I start by closing the front throttle blades until the cam is just barely making contact with the idle screw. Then open both carb idle settings about 1-1/2 turns equally and start the car to make sure it has a reasonable idle speed. If it needs to increase or decrease, then make adjustments equally on the idle speed screws for both carbs. Then I use a tach and a vacuum gage to start tuning the mixture screws on one carb at a time to maximize the readings - go to the other carb and repeat - go back to the first carb and readjust - then to the second carb again. There is going to be a sort of dead zone in the mixture settings that don't seem to make any difference in the idle speed or vacuum readings and I tend to set final adjustments towards the lower side of that zone to attempt to be slightly lean - but I'm not sure it really works that way or makes any difference. The system just may not allow such fine adjustments. After you have the idle mixtures optimized, turn both idle speed screws equally to adjust for the curb idle speed that you want. As long as your idle mixture circuits respond - roll off in rpm on the rich side, and roll off in rpm on the lean side - then all should be good with that.

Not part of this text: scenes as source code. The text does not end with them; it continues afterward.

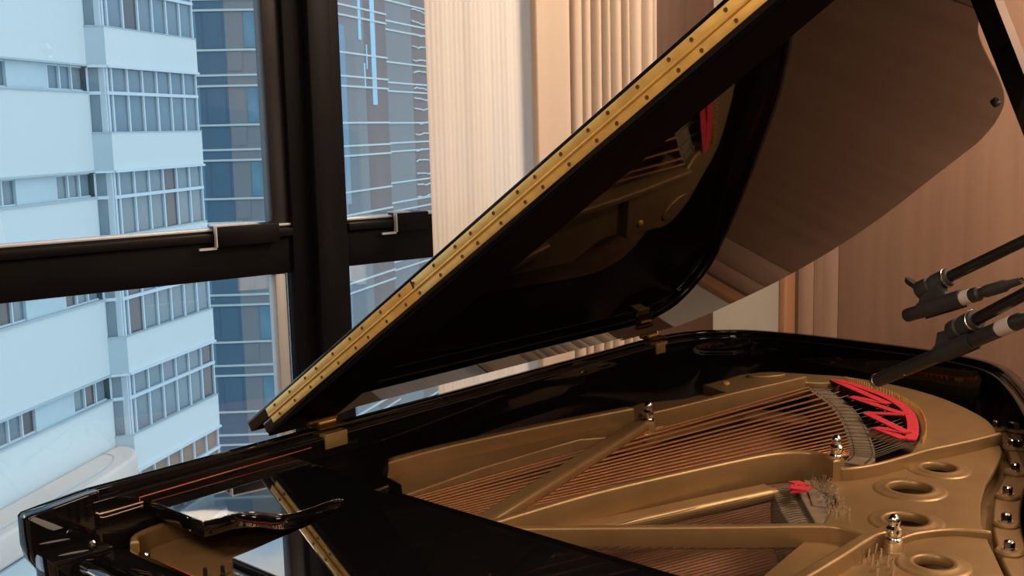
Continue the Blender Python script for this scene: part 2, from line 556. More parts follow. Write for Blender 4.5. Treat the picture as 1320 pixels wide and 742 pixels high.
outer = [(0, .80), (0, 1.2), (0, 1.7), (0, 2.15), (0, 2.32), (.012, 2.43), (.05, 2.525), (.14, 2.606), (.28, 2.637), (.43, 2.640), (.6, 2.633), (.68, 2.618), (.79, 2.578), (.86, 2.515),
         (.917, 2.423), (.985, 2.29), (1.07, 2.1), (1.13, 1.95), (1.20, 1.80), (1.27, 1.68), (1.345, 1.56), (1.42, 1.43), (1.465, 1.27), (1.48, 1.1), (1.48, .95), (1.48, .80)]
OUT = [Vector((p.x, p.y)) for p in smooth_path([(x, y, 0) for x, y in outer], 4)]
# clockwise seen from above going spine->tail->treble: inner side is on the right hand
IN1 = offset_path(OUT, 0.021)
IN2 = offset_path(OUT, 0.037)
link('rim', prism('rim', [[*OUT, *reversed(IN1)]], 0.66, ZR, LACQ, 0.0045, res=4), piano)
link('rim_liner', prism('rim_liner', [[*IN1, *reversed(IN2)]], 0.68, 1.004, LACQ, 0.0035, res=4), piano)
IN3 = offset_path(OUT, 0.039)
link('bottom_case', prism('bottom_case', [IN3], 0.68, 0.72, SATIN, 0.0), piano)
link('soundboard', prism('soundboard', [offset_path(OUT, 0.040)], 0.800, 0.810, SPRUCE, 0.0), piano)

# arms at both ends of the keyboard
armp = [(.695, 1.003), (.70, 1.008), (.74, 1.0125), (.79, 1.0172), (.812, 1.018), (.812, .70), (.74, .70), (.735, .86), (.728, .885), (.715, .910), (.700, .935), (.695, .958)]
XA = Matrix(((0, 0, 1, 0), (1, 0, 0, 0), (0, 1, 0, 0), (0, 0, 0, 1)))     # (y, z, x) -> world
link('arm', prism('arm', [armp], 0.0, 0.036, LACQ, 0.003, xf=XA), piano)
link('arm', prism('arm', [armp], 1.444, 1.48, LACQ, 0.003, xf=XA), piano)
# key blocks, key slip, fallboard, keybed
for x0 in (0.0375, 1.3725):
    kb = box('key_block', (x0, .700, .86), (x0 + 0.07, .792, .951), LACQ, piano, 0.003)
    link('block_screw', lathe_mesh('block_screw', [(.001, .0), (.006, .0), (.006, .003), (.003, .006), (.001, .006)], CHROME, 12, Matrix.Translation((x0 + .035, .775, .951))), kb)
box('keybed', (0.0375, .71, .70), (1.4425, 1.30, .84), SATIN, piano, 0.003)
tube('fallboard_rail', [(0.112, .738, .927), (1.368, .738, .927)], 0.017, LACQ, piano, 20)
link('fallboard', prism('fallboard', [[(.766, .86), (.766, .935), (.772, .943), (.800, .944), (.820, .938), (.826, .925), (.826, .86)]], 0.112, 1.368, LACQ, 0.002, xf=XA), piano)
# legs
for (x, y) in ((.12, .95), (1.36, .95), (.45, 2.35)):
    link('leg', prism('leg', [[(x - .045, y - .045), (x + .045, y - .045), (x + .045, y + .045), (x - .045, y + .045)]], 0.07, 0.68, LACQ, 0.006), piano)
    box('leg_foot', (x - .03, y - .03, 0.0), (x + .03, y + .03, .07), BRASS, piano, 0.006)

# music desk: polished wing with a curved slot beside the wide centre panel
desk = [(.0375, .889), (.205, .887)]
slot = smooth_path([(.207, .888, 0), (.212, .915, 0), (.2145, .940, 0), (.234, .964, 0), (.262, .975, 0), (.281, .992, 0), (.287, 1.025, 0), (.284, 1.066, 0), (.290, 1.086, 0), (.303, 1.083, 0),
                    (.315, 1.066, 0), (.334, 1.030, 0), (.345, .992, 0), (.352, .951, 0), (.358, .905, 0), (.364, .865, 0), (.367, .832, 0)], 5)
desk += [(p.x, p.y) for p in slot] + [(1.4425, .832), (1.4425, 1.152), (.30, 1.152), (.30, 1.182), (.0375, 1.182)]
md = link('music_desk', prism('music_desk', [desk], .960, .985, DESKL, 0.0010), piano)
link('back_board', prism('back_board', [[(.0375, 1.184), (.30, 1.184), (.30, 1.154), (1.4425, 1.154), (1.4425, 1.207), (.306, 1.207), (.270, 1.238), (.200, 1.256), (.10, 1.36), (.0375, 1.40)]], .930, .966, MATTEB, 0.002), piano)
tube('desk_rail', [(.041, .800, .9865), (.0425, .805, .9835), (.0425, .83, .983), (.0425, .880, .983)], 0.0018, RAILM, piano, 8)
tube('desk_rail', [(.041, .806, .978), (.0425, .812, .976), (.0425, .880, .977)], 0.0013, RAILM, piano, 8)
bm = bmesh.new()
tube_bm(bm, [(.0385, .880, .972), (.0385, .880, .978), (.0385, .877, .980), (.0385, .877, .9905), (.0385, 1.0, .9915), (.0385, 1.225, .9925)], 0.0011, 6)
link('red_edge_line', bm_mesh(bm, 'red_edge_line', ORANGE), piano)

# --- tuning pin end seen below the desk
link('pin_field', prism('pin_field', [[(.04, .832), (1.44, .832), (1.44, 1.24), (.04, 1.24)]], .885, .907, GOLD, 0.003), piano)
curl = smooth_path([(.085, .838, 0), (.060, .856, 0), (.048, .900, 0), (.046, 1.0, 0), (.046, 1.17, 0)], 6)
bar('pin_field_lip', curl, 0.014, .890, .940, GOLD, piano, 0.006)
bar('stringing_felt', [(.145, .845), (1.40, .845)], 0.020, .906, .914, REDDARK, piano, 0.002)
pinm = lathe_mesh('tuning_pin', [(.0034, 0), (.0034, .012), (.003, .018), (.001, .019)], SATIN, 8)
k = 0
for row in range(3):
    for i in range(30):
        x = .235 + i * .040 + row * .013
        y = .868 + row * .022 + .004 * math.sin(i)
        link('tuning_pin', pinm, piano, Matrix.Translation((x, y, .906)))
# short front strings below the desk
bm = bmesh.new()
for i in range(42):
    x = .235 + i * .027
    tube_bm(bm, [(x, .90, .921), (x + .004, 1.23, .919)], 0.0011, 5, False)
o = link('front_strings', bm_mesh(bm, 'front_strings', COPPER), piano)
o['kind'] = 'stuff'
link('front_pin', lathe_mesh('front_pin', [(.001, .0), (.006, .0), (.006, .018), (.003, .022), (.001, .022)], CHROME, 12, Matrix.Translation((.119, .838, .907))), piano)

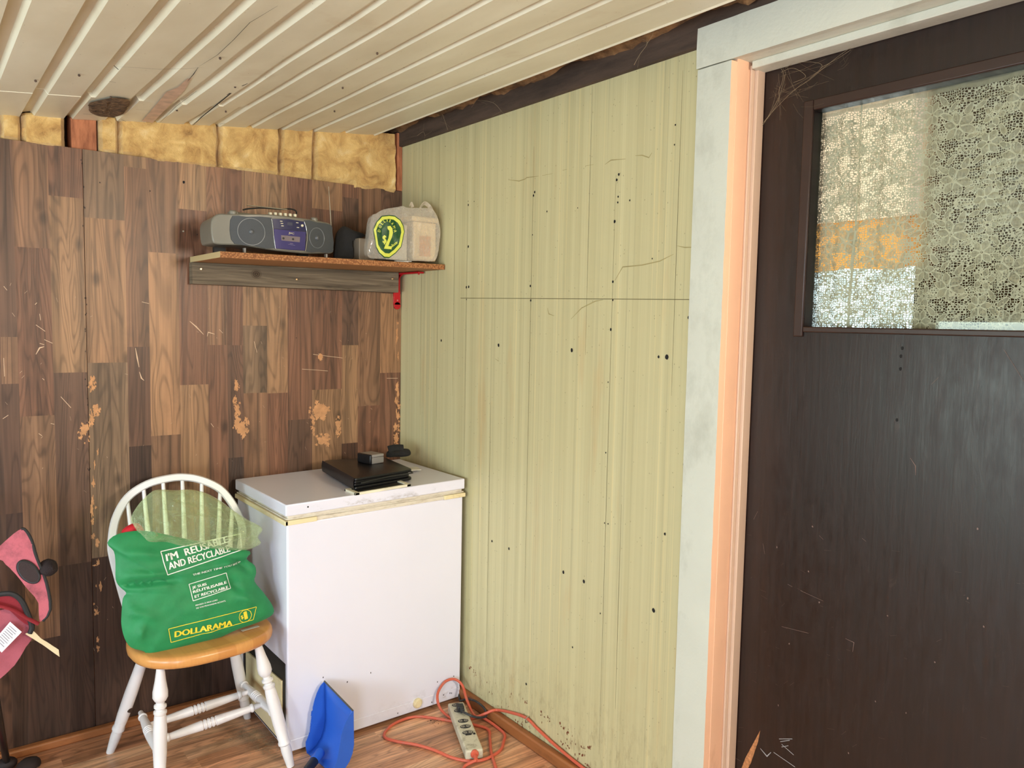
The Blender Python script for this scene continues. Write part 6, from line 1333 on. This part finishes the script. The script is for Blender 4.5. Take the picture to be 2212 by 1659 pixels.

However, the moment you crack the throttle the transition circuit comes into play (not the accelerator pump circuit) and it is pre-set in Holleys by non-adjustable air bleeds. And if you have a big cam and a high idle speed for it, the transition circuits may even be contributing at idle and if so, other than lowering idle speed, there isn't much you can do about that without extensive carb mods. These transition circuit bleesds are set as a compromise by Holley to work with just about anything that you might bolt that carb on from a 350 up to a 482 stroked FE. That is what is probably rich on your car. There are means of modifying the bleeds to lean out the transition circuit - you can do some Googling. They run from inserting pieces of wire in them, to drilling and tapping for replacement bleeds, to relocating the bleeds. Or some of the premium Holley knock-offs like Quick Fuel had replaceable bleeds - but Holley has bought most of them out.

But no matter how much you work on one of these, a carb set up is never (well, that may be too strong) going to idle as cleanly as a modern fuel injection system.